Prioritizing love and support
Another lesson I learned concerns the times when, as a parent, you see your child is in emotional pain, and you wish they’d open up about their troubles.
I’ve found that sometimes it’s more important to be empathetic and supportive, rather than focusing on correcting and fixing. When your child is experiencing difficulty, they need love and support more than anything else.
Over time, I’ve learned to reduce any disappointment and frustration I feel by asking myself: what does my child need the most at this moment? And I find that, by offering love and support first, I can build trust and help promote future communication – the time for correcting, teaching, and fixing situations is when emotions have calmed.

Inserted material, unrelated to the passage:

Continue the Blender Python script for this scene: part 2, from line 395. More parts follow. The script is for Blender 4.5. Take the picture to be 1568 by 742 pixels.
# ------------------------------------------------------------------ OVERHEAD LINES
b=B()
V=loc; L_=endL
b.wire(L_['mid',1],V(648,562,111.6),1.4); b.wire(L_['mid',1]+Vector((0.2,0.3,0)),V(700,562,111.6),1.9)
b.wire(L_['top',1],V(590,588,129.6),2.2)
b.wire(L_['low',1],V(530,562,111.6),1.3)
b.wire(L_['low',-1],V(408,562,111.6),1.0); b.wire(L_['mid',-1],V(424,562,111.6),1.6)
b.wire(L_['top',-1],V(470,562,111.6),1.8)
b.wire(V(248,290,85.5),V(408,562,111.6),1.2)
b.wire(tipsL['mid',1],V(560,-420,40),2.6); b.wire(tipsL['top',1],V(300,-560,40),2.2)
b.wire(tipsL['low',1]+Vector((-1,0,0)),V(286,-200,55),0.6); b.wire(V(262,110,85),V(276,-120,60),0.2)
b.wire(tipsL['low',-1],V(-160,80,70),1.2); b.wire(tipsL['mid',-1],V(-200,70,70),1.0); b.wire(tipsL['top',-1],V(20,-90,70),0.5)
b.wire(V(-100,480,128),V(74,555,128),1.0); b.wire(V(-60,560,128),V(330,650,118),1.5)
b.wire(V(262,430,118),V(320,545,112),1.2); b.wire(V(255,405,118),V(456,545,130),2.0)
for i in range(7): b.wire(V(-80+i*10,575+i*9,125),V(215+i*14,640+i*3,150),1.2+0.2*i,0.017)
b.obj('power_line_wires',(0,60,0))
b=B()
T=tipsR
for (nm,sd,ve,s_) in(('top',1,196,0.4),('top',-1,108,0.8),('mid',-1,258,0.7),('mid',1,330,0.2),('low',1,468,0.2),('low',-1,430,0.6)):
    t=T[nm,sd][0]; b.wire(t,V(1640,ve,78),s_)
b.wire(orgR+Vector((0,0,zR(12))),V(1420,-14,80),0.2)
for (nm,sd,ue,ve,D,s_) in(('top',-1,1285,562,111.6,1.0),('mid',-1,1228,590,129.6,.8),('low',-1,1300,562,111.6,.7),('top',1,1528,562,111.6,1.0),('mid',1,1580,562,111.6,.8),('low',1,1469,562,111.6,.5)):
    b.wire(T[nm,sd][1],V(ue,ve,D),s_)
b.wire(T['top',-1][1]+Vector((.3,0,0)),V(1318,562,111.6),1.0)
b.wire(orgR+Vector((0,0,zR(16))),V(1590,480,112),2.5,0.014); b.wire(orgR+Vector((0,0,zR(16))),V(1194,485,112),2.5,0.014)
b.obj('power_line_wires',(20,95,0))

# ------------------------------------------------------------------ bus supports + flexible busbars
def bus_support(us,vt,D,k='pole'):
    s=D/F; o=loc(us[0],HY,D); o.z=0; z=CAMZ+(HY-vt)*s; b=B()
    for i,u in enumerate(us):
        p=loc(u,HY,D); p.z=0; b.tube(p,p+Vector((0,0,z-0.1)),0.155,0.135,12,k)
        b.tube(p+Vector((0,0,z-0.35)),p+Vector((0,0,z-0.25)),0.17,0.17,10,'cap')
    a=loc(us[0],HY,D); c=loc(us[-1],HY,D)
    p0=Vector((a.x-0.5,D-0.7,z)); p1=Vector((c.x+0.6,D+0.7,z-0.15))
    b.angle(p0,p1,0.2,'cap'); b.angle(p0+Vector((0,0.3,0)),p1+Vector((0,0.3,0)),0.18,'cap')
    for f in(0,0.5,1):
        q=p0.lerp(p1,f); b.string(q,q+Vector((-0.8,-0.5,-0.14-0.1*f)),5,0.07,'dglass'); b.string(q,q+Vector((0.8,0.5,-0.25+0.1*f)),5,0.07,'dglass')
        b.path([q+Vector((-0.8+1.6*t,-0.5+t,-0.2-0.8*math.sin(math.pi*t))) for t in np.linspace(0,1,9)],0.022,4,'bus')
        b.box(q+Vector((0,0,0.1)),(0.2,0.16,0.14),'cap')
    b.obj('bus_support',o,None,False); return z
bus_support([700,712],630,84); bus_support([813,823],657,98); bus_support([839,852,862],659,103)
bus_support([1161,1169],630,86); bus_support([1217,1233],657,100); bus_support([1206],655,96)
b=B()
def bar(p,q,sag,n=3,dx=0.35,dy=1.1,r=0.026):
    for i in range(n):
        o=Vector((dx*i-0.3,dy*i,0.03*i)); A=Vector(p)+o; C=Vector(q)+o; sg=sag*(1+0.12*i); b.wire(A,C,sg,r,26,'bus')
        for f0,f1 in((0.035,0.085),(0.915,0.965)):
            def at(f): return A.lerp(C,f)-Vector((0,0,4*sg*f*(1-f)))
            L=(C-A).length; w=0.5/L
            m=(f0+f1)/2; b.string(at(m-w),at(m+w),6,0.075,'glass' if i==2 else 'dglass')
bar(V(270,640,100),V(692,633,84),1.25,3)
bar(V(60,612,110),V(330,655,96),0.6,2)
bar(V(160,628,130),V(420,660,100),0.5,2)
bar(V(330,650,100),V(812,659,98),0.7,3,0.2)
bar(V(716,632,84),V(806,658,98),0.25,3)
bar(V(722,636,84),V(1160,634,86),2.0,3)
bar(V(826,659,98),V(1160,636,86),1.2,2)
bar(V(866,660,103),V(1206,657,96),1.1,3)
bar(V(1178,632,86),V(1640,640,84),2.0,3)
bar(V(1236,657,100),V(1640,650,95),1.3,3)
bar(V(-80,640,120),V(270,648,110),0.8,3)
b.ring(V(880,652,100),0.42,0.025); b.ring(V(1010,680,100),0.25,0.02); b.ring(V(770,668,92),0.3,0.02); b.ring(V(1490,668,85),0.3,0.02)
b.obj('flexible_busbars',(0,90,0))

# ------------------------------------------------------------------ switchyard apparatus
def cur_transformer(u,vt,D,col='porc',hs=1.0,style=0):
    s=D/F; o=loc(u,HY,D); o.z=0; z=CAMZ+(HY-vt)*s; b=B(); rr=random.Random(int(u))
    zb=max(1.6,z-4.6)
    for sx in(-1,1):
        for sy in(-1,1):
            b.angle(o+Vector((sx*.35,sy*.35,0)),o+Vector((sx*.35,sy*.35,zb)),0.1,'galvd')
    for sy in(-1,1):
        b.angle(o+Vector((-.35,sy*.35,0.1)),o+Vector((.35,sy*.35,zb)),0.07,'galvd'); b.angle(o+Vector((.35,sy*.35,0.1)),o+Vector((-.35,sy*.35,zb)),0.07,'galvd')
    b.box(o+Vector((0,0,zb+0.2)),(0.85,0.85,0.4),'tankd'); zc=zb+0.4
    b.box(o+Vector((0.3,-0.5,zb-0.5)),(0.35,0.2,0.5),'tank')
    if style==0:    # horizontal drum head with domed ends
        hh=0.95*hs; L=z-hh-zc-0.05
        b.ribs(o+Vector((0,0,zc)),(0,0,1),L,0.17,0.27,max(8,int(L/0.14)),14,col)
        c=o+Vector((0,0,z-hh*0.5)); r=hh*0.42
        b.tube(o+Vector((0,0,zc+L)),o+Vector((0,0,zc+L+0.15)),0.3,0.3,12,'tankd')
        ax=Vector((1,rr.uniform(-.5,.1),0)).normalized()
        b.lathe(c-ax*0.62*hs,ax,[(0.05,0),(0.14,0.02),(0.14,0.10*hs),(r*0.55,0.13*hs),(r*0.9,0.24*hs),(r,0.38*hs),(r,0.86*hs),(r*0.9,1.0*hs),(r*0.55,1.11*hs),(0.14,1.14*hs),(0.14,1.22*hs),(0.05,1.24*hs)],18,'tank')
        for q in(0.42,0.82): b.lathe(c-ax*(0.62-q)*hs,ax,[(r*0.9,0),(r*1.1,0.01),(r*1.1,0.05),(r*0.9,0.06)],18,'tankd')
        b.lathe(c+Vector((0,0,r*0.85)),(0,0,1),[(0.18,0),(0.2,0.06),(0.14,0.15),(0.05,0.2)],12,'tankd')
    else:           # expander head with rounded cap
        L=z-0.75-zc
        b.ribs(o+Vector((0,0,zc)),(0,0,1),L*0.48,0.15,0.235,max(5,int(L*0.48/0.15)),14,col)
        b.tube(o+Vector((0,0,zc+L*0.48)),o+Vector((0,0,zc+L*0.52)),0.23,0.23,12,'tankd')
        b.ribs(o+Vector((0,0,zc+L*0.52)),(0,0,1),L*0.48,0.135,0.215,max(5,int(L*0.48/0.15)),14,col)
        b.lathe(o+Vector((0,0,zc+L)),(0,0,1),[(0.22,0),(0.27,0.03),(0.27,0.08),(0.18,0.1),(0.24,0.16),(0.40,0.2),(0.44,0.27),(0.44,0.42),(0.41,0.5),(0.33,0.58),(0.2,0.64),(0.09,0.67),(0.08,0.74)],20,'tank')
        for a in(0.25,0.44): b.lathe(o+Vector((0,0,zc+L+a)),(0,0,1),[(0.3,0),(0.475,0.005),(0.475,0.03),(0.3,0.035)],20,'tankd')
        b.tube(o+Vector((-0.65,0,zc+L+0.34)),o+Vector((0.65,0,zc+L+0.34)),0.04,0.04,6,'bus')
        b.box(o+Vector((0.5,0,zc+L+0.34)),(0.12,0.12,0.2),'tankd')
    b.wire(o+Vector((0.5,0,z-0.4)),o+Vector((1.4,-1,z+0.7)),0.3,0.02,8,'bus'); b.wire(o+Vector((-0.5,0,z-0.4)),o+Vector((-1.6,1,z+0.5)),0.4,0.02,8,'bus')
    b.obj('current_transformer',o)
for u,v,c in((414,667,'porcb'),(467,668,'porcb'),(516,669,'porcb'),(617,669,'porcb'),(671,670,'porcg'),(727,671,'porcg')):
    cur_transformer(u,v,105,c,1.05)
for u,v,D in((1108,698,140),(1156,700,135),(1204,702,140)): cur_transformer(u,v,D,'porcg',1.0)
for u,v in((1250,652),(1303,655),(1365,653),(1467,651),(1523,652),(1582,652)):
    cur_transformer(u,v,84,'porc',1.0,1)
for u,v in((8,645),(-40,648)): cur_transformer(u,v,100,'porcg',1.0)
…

When I make a mistake as a parent – which all parents do, of course – I’ve learned the importance of a sincere apology, forgiving myself, and vowing to get up the next day and strive to become the father I want to be.
Staying connected today
Now that my children are young adults – two are just finishing first year college; another’s away at graduate school; one is living at home – I try to keep our communication strong. Most weeks, this is done with occasional text messages to share a joke, music, or help with a problem.
When we can get together, I treasure our casual conversation: whether it’s during a hike, a day of skiing, or while at a family event. These moments give me a glimpse into my children’s lives, and who they are becoming as young adults.